DATA =>
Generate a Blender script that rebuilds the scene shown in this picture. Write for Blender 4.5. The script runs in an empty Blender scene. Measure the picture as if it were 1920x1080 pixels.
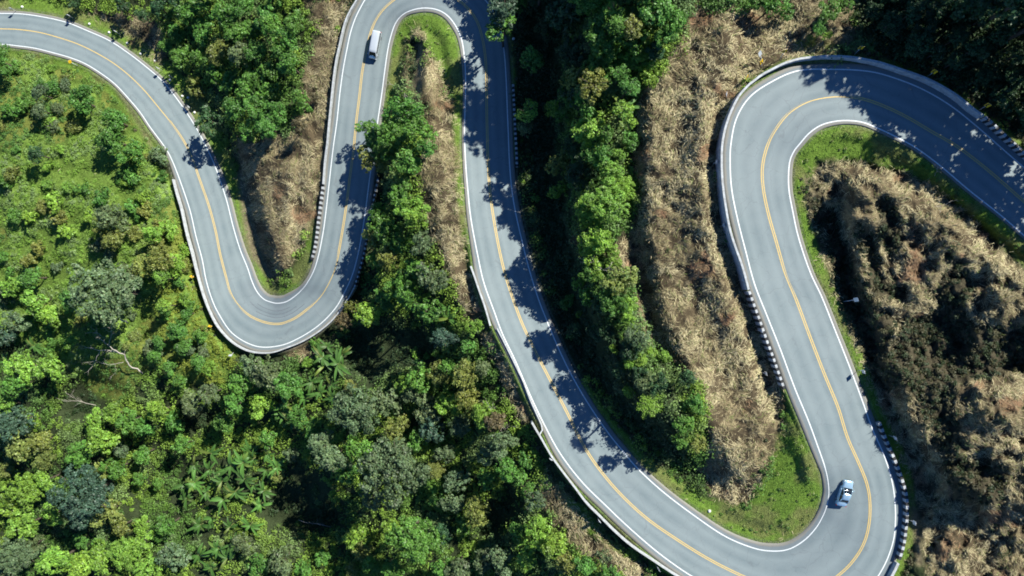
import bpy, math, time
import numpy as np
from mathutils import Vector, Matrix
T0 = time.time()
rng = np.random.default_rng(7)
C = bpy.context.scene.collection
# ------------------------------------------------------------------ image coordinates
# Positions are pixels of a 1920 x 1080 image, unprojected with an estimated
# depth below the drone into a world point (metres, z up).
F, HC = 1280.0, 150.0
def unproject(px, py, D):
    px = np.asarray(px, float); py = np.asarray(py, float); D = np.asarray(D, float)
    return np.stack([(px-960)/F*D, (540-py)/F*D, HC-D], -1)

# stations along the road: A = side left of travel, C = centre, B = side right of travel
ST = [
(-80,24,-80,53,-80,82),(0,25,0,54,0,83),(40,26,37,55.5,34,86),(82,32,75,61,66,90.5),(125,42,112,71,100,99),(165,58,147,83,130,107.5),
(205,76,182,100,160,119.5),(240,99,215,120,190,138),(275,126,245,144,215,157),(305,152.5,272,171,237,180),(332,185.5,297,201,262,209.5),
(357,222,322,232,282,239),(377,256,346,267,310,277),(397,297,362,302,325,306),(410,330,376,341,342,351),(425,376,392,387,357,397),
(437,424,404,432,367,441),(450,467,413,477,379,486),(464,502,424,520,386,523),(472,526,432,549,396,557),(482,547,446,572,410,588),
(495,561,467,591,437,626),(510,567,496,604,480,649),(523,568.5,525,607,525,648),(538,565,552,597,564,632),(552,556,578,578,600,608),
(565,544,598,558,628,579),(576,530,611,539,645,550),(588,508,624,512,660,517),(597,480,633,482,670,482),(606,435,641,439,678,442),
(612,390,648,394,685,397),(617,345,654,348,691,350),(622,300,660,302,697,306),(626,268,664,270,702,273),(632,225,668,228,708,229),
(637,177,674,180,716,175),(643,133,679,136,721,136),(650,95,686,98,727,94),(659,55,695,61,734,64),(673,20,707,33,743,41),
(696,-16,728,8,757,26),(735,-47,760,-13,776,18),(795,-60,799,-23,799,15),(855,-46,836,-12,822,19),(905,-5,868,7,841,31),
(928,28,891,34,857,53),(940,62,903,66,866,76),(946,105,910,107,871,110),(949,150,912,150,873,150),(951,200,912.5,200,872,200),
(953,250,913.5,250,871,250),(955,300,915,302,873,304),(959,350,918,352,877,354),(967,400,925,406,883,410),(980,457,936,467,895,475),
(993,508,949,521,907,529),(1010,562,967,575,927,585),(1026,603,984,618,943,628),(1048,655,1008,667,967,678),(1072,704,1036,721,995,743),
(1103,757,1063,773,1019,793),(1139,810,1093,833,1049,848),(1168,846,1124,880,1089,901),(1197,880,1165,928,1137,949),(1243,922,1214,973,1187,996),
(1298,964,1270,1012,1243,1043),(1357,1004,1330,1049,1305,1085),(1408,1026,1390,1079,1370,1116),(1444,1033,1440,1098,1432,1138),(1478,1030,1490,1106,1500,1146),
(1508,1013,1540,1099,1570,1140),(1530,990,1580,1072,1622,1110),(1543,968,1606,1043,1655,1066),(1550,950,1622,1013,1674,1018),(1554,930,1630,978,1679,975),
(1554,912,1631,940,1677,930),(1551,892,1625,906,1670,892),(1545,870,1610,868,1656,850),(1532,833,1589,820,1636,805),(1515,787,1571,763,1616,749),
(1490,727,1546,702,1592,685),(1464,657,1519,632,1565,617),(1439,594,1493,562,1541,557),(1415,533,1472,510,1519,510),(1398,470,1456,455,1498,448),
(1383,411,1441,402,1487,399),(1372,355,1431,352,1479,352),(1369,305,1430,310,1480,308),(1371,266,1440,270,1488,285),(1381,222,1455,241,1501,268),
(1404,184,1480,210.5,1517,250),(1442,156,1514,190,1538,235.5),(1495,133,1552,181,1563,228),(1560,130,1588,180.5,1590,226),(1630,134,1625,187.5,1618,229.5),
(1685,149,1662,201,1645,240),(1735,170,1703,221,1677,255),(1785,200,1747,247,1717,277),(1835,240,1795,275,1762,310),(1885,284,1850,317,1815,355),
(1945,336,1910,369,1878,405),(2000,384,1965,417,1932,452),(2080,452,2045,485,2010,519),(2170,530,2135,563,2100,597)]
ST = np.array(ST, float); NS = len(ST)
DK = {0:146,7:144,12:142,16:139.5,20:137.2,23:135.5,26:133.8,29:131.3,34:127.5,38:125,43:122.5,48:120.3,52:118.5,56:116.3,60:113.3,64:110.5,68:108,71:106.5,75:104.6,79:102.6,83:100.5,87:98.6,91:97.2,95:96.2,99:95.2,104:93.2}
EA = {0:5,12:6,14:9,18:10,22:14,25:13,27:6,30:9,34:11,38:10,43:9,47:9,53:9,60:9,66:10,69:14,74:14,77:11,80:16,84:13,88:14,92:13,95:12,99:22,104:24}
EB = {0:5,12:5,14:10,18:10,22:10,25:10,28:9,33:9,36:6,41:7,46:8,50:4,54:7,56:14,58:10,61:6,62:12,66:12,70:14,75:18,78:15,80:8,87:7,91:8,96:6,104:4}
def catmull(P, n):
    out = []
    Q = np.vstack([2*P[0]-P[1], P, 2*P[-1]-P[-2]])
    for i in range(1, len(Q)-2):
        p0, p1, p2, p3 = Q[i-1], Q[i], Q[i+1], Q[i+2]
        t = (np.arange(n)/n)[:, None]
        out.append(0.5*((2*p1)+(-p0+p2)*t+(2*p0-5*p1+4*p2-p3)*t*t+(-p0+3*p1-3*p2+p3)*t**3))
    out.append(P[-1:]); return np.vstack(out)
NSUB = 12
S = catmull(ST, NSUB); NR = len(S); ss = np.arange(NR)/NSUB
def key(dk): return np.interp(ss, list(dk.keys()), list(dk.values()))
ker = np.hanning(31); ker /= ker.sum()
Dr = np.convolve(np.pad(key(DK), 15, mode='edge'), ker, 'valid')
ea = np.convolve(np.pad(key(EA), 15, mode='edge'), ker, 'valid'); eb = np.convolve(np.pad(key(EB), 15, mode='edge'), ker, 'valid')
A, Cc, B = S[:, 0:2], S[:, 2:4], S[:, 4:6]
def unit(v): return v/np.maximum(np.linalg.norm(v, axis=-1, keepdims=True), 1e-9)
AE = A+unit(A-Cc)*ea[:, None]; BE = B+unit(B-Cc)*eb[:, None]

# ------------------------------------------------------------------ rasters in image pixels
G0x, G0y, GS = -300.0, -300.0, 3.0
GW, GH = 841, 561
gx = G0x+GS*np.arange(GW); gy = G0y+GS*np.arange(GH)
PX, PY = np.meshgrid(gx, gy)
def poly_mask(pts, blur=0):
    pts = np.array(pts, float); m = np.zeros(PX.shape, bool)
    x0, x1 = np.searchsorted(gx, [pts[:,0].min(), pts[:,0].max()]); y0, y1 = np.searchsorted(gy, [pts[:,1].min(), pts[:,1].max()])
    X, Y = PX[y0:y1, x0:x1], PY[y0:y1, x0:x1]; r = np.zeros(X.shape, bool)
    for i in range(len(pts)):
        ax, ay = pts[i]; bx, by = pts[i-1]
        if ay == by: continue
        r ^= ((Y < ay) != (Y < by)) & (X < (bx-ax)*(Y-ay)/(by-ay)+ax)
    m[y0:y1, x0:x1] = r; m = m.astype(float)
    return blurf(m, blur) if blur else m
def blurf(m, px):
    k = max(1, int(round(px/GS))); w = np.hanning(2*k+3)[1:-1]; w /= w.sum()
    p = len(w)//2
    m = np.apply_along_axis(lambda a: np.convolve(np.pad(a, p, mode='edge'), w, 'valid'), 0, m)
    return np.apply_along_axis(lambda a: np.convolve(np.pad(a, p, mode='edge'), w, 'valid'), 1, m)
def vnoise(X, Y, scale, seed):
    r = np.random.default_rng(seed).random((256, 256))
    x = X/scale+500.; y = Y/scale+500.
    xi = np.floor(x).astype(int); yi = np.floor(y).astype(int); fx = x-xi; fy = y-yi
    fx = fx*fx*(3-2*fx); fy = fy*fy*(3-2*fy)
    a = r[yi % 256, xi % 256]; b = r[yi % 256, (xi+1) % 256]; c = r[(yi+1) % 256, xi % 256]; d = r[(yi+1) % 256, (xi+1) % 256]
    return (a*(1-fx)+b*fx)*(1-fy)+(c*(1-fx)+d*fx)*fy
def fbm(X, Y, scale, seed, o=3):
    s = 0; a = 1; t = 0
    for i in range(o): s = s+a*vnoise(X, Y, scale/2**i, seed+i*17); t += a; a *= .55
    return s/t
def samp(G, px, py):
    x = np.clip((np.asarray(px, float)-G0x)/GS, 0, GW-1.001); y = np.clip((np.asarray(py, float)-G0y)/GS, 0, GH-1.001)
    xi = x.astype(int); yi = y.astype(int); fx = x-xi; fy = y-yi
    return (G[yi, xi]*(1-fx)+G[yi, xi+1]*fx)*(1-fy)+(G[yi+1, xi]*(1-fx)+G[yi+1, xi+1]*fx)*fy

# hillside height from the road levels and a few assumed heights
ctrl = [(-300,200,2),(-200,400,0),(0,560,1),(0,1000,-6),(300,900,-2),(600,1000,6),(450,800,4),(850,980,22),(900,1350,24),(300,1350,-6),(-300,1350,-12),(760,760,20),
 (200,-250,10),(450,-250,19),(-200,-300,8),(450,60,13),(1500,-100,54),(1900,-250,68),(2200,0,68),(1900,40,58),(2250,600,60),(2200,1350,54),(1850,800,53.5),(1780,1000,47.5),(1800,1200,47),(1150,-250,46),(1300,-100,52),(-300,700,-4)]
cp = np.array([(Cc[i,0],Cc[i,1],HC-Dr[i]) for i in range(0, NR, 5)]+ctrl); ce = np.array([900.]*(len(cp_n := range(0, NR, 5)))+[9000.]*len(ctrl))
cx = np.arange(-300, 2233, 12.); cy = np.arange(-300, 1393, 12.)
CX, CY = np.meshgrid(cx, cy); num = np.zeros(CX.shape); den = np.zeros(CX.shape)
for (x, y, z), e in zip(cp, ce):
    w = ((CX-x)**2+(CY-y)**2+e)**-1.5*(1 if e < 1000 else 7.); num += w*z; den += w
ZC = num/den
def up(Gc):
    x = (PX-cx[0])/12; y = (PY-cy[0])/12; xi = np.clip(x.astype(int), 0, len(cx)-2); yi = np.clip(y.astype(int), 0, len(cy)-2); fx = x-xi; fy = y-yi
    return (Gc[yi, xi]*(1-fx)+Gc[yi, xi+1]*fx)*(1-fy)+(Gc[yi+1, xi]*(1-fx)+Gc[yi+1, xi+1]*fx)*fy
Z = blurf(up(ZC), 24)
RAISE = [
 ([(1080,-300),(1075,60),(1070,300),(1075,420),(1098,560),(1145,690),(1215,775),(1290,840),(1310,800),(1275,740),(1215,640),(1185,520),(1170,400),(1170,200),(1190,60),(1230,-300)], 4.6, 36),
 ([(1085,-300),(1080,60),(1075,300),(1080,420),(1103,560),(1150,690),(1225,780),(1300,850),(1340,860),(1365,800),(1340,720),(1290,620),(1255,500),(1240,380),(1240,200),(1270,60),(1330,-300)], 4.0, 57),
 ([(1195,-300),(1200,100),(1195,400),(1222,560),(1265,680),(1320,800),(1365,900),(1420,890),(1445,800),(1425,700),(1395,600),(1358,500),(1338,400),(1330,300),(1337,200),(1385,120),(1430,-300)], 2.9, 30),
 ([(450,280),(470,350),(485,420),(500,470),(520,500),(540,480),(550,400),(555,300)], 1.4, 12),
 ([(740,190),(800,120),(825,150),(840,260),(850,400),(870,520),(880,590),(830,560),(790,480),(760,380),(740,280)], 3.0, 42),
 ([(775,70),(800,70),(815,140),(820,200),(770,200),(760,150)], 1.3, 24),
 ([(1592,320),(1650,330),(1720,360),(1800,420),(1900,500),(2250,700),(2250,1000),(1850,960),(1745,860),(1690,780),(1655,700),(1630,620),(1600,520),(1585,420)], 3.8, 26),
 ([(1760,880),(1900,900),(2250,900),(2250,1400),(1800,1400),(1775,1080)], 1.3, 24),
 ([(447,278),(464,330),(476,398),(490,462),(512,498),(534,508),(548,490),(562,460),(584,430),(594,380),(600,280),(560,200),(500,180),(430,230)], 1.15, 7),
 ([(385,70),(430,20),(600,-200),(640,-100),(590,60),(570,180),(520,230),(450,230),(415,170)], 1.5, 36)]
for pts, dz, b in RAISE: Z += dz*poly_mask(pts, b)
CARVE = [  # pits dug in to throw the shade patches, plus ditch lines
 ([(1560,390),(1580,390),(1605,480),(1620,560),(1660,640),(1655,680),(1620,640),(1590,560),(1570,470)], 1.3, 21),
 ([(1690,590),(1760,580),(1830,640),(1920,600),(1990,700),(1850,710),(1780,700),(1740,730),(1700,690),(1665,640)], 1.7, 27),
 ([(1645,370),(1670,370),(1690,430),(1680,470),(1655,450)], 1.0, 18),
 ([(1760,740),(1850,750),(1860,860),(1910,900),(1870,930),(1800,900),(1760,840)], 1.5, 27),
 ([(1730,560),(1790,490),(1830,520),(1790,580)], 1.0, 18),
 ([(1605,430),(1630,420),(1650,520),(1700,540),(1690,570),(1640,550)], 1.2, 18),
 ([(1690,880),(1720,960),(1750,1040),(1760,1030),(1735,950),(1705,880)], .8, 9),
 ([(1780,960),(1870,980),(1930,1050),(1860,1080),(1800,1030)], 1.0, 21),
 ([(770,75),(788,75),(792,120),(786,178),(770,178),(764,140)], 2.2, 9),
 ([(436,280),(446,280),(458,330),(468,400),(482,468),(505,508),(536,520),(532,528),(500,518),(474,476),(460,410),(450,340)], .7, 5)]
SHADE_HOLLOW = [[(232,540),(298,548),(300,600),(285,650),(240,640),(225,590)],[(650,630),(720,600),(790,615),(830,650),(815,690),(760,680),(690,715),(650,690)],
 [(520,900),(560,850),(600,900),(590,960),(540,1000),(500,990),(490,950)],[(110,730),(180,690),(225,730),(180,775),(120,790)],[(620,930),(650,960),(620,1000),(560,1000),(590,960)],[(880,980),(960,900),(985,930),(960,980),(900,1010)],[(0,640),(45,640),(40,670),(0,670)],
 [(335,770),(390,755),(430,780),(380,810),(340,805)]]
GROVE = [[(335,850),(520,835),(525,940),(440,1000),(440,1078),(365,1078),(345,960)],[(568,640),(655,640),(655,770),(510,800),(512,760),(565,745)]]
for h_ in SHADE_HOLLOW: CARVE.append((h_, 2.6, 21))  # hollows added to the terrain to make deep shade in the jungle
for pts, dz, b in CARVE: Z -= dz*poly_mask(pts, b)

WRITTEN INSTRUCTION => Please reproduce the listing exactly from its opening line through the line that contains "return np.stack([(px-960)/F*D, (540-py)/F*D, HC-D], -1)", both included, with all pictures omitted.

EXPECTED ANSWER =>
Generate a Blender script that rebuilds the scene shown in this picture. Write for Blender 4.5. The script runs in an empty Blender scene. Measure the picture as if it were 1920x1080 pixels.
import bpy, math, time
import numpy as np
from mathutils import Vector, Matrix
T0 = time.time()
rng = np.random.default_rng(7)
C = bpy.context.scene.collection
# ------------------------------------------------------------------ image coordinates
# Positions are pixels of a 1920 x 1080 image, unprojected with an estimated
# depth below the drone into a world point (metres, z up).
F, HC = 1280.0, 150.0
def unproject(px, py, D):
    px = np.asarray(px, float); py = np.asarray(py, float); D = np.asarray(D, float)
    return np.stack([(px-960)/F*D, (540-py)/F*D, HC-D], -1)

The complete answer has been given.